Today I read a paper titled “Efficient Tree Layout in a Multilevel Memory Hierarchy”
The abstract is:
We consider the problem of laying out a tree with fixed parent/child structure in hierarchical memory.
The goal is to minimize the expected number of block transfers performed during a search along a root-to-leaf path, subject to a given probability distribution on the leaves.
This problem was previously considered by Gil and Itai, who developed optimal but slow algorithms when the block-transfer size B is known.
We present faster but approximate algorithms for the same problem; the fastest such algorithm runs in linear time and produces a solution that is within an additive constant of optimal.
In addition, we show how to extend any approximately optimal algorithm to the cache-oblivious setting in which the block-transfer size is unknown to the algorithm.

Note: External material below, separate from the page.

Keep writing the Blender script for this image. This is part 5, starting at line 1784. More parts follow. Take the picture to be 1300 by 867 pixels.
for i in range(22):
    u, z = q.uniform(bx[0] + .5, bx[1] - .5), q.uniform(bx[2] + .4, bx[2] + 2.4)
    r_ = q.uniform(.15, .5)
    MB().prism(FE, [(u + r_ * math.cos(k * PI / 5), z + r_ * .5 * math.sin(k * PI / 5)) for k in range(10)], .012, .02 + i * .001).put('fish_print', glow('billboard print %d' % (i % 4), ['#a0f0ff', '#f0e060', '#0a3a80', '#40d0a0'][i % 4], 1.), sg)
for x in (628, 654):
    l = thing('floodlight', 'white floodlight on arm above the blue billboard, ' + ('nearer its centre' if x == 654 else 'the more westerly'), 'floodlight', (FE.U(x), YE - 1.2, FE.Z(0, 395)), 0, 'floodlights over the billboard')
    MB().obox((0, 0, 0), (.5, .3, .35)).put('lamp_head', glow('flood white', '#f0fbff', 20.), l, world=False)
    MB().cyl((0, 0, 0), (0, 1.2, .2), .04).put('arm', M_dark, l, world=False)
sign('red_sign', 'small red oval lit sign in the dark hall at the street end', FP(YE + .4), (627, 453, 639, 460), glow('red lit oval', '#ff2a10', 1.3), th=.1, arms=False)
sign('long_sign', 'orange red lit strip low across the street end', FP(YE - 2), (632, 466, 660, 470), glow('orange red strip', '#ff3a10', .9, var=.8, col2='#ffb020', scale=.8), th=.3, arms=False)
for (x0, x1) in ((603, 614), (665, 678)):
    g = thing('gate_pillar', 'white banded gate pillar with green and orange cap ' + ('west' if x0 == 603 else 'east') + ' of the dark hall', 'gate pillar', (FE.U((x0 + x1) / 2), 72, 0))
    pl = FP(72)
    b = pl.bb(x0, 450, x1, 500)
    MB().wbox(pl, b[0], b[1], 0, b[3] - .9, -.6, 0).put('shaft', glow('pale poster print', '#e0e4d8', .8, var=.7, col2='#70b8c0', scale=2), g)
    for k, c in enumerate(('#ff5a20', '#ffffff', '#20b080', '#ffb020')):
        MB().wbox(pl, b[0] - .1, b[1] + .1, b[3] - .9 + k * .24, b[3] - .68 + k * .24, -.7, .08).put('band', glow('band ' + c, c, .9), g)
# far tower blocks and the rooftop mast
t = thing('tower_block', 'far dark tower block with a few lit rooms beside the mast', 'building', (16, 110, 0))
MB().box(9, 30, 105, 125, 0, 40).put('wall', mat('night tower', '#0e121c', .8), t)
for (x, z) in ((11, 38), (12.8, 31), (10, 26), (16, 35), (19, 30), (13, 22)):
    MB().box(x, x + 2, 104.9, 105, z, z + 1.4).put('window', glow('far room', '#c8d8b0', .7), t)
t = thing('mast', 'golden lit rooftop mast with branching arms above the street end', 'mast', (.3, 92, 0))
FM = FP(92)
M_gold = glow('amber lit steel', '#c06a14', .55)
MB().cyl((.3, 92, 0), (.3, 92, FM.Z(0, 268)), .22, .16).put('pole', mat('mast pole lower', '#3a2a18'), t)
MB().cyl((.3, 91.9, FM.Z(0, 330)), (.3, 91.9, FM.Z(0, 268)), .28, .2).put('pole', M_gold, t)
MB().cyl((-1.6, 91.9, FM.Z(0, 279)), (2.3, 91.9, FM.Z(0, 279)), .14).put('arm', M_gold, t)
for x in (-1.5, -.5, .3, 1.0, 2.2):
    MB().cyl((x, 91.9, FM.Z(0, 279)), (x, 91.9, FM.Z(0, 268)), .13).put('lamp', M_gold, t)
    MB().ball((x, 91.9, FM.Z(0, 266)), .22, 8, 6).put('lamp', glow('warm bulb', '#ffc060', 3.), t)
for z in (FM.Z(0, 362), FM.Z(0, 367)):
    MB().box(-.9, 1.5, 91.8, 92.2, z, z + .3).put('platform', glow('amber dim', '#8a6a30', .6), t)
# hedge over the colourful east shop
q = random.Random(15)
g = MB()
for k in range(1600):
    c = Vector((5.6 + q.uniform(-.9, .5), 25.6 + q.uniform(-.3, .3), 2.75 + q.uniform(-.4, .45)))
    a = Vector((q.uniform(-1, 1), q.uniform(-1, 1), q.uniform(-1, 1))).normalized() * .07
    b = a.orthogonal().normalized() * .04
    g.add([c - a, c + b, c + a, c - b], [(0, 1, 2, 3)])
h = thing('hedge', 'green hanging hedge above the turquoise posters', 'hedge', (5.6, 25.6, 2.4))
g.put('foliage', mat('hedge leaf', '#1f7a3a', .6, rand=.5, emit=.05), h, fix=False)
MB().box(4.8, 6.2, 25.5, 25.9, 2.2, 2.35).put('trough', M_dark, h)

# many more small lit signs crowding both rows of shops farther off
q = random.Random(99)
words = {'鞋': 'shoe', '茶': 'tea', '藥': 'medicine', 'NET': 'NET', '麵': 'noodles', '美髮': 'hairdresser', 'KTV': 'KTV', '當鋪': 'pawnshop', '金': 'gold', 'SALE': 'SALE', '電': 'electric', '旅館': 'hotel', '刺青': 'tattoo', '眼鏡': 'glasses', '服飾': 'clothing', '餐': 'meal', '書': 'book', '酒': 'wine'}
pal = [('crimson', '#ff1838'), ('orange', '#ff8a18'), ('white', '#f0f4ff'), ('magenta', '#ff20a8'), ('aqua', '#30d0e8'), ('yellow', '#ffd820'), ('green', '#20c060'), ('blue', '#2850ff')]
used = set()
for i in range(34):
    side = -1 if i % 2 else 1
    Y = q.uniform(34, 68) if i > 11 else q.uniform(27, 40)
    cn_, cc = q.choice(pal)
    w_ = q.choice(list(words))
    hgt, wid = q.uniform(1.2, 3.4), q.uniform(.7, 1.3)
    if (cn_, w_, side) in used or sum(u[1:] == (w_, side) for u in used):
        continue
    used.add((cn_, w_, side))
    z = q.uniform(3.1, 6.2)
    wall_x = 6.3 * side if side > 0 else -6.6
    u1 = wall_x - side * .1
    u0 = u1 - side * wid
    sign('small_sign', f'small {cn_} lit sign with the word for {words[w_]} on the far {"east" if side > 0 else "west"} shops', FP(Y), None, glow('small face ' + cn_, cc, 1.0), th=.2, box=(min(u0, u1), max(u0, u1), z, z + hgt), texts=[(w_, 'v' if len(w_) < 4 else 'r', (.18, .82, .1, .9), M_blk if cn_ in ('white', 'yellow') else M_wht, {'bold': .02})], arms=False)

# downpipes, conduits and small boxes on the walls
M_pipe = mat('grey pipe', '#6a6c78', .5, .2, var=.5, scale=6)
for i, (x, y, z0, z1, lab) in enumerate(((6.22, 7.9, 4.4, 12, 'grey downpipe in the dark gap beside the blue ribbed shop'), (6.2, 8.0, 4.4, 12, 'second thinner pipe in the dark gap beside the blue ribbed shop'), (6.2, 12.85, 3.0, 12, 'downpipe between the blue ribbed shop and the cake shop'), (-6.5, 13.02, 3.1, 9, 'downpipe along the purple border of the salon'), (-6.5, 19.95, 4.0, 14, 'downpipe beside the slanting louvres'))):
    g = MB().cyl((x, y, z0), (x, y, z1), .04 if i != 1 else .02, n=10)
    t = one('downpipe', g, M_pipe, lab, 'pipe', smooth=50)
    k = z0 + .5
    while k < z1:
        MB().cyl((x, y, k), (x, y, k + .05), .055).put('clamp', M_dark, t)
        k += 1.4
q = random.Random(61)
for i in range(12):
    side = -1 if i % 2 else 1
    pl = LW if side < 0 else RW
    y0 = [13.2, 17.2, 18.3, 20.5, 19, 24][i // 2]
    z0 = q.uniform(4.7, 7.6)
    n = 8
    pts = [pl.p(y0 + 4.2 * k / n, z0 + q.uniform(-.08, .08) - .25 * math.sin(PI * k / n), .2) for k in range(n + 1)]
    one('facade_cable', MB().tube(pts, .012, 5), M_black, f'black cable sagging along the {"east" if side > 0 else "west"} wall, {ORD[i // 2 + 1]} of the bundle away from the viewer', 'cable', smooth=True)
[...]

The query performance of the cache-oblivious layout is within a constant factor of the query performance of the optimal known-block-size layout.
Computing the cache-oblivious layout requires only logarithmically many calls to the layout algorithm for known block size; in particular, the cache-oblivious layout can be computed in O(N lg N) time, where N is the number of nodes.
Finally, we analyze two greedy strategies, and show that they have a performance ratio between Omega(lg B / lg lg B) and O(lg B) when compared to the optimal layout.